Chapitre 4 Contraintes budgétaires et solvabilité dans la communauté économique des Etats de l’Afrique de l’Ouest

Introduction du chapitre

Il est théoriquement admis et empiriquement vérifié que dans une union monétaire, le financement monétaire des déficits budgétaires des Etats membres doit être, sinon interdit164, au moins soumis à des règles très strictes165. Cette contrainte expose les Etats membres au risque d’insolvabilité. En effet, privés de l’instrument monétaire et contraints de recourir aux emprunts sur les marchés des capitaux pour financer leur éventuel déficit, les pays membres d’une union monétaire encourent quasiment les mêmes risques de défaut que n’importe quelle autre entreprise privée.

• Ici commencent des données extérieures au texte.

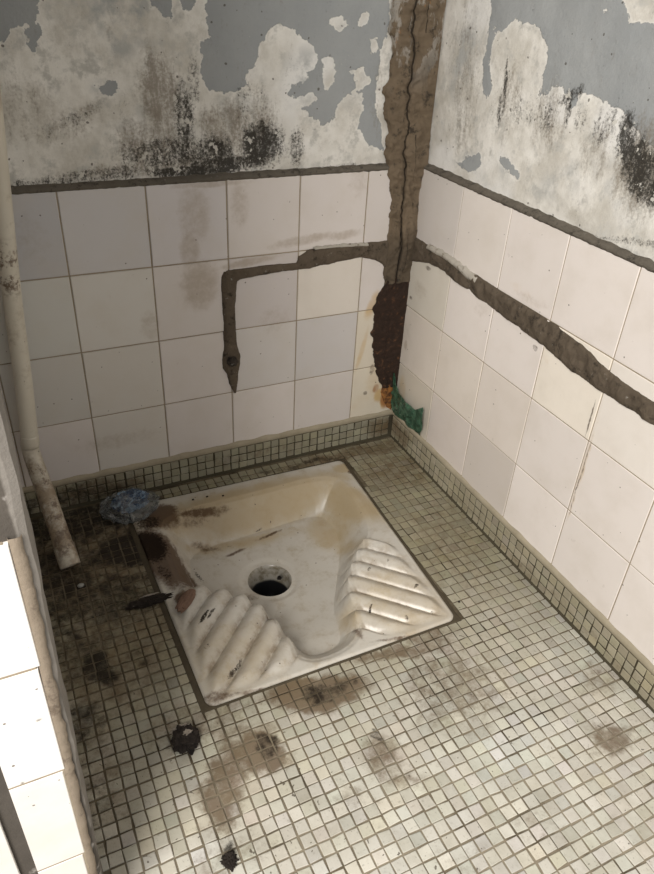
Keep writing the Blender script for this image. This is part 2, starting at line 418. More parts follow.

Car, les titres qu’ils émettent sur les marchés financiers sont appréciés sur la base de leur capacité de remboursement dont les déterminants sont, entre autres, leur niveau d’endettement et le volume de leur déficit budgétaire.

L’instauration d’une union monétaire dans la communauté économique des Etats de l’Afrique de l’Ouest exigera plus de discipline budgétaire que cela n’aurait été nécessaire ailleurs. Car les possibilités de financement d’un éventuel déficit sont très réduites (les marchés financiers nationaux sont embryonnaires, l’aide financière internationale ne cesse de baisser et la capacité d’endettement des Etats sur les marchés mondiaux de capitaux est affaiblie par les niveaux de dette déjà atteints) et le manque de rigueur budgétaire est très ancré dans certains pays (or, des budgets nationaux où le déficit et la dette suivraient des trajectoires insoutenables pourraient obliger la Banque centrale régionale à assouplir sa politique).

Compte tenu de la forme d’Union monétaire prévue166, les politiques budgétaires devront rester du ressort des Etats. Ce qui va forcément leur conférer une certaine autonomie (nécessaire pour faire face aux chocs spécifiques) alors que le partage d’un taux de change commun vis-à-vis de l’extérieur et d’un solde extérieur commun fait qu’une coordination des politiques budgétaires nationales est indispensable.

Comment laisser la conduite des politiques budgétaires à l’initiative des Etats membres tout en les obligeant à s’astreindre une discipline budgétaire et les inciter à coordonner les actions budgétaires ? Telle va être la problématique du système budgétaire de la Communauté, si malgré tout la CEDEAO parvenait à réaliser son projet de monnaie unique. Ceci, non pas parce que autonomie, discipline et coordination budgétaires seraient incompatibles, mais parce que les finances publiques sont, par nature, très influençables par la conjoncture nationale et internationale.

Les idées développées dans ce chapitre sont reparties entre deux sections : la première section est consacrée à un rappel des principaux points développés dans la littérature consacrée à l’utilité de la politique budgétaire en général et dans une union monétaire en particulier. Dans la deuxième section les situations budgétaires des pays ouest-africains sont analysées de façon approfondie.

Notes
164.

Cas de l’Union économique et monétaire européenne.

165.

Cas de l’Union économique et monétaire ouest-africaine (UEMOA) et de la zone d’émission de la Banque des Etats de l’Afrique Centrale (BEAC).

166.

Union monétaire par convergence concertée.